The Tin Star is full of Anthony Mann's typical plays on perspective and symmetry, the cinematic possibilities of which few other directors have ever really grasped - not merely visual but emotional and thematic as well (the opening shot is repeated in reverse as the closing shot, but with an entirely different meaning). Although it's set mostly in the town limits as Henry Fonda's embittered bounty hunter finds himself reluctantly passing on tips to the temporary sheriff (Anthony Perkins, still a nice, awkward young guy here before a lifetime of psychopathic typecasting), his great use of location to define and place characters is omnipresent: check out the great sheriff's office with its huge window overlooking the town which puts both men at the heart of the town while effectively keeping them outside it. Indeed, the film is all about outsiders either trying to belong or trying to dominate, throwing in a surprising subplot about racism that allies its misfits and broken angels.
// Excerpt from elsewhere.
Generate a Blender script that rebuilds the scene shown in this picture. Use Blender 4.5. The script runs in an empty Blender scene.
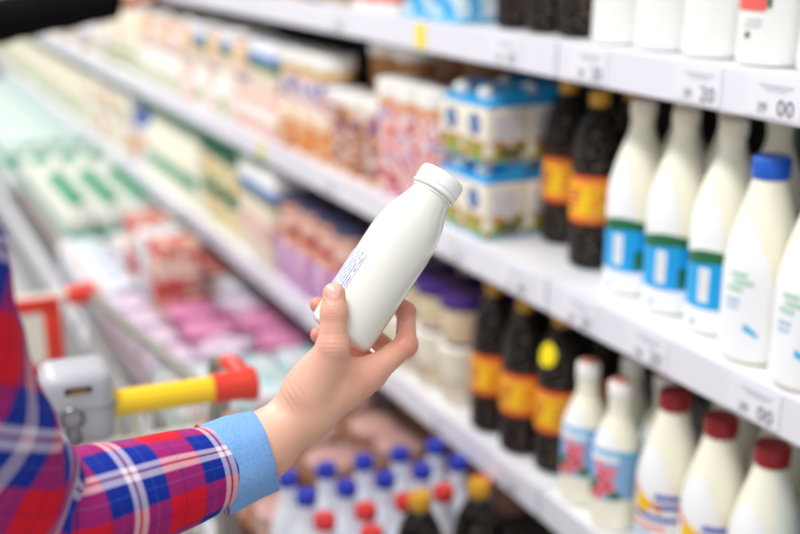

Fonda makes a superb replacement for Stewart (the director and his favored star fell out on Night Passage), Neville Brand's tough bad `un, who wants Perkins' badge for a hunting license, makes a worthy adversary and the final showdown is brilliantly staged, and Elmer Bernstein's score is a definite plus (and a world away from the south of the border energy of his post-Magnificent Seven genre efforts). Mann's last great Western, it deserves to be better known.
Sadly, no extras - not even a trailer.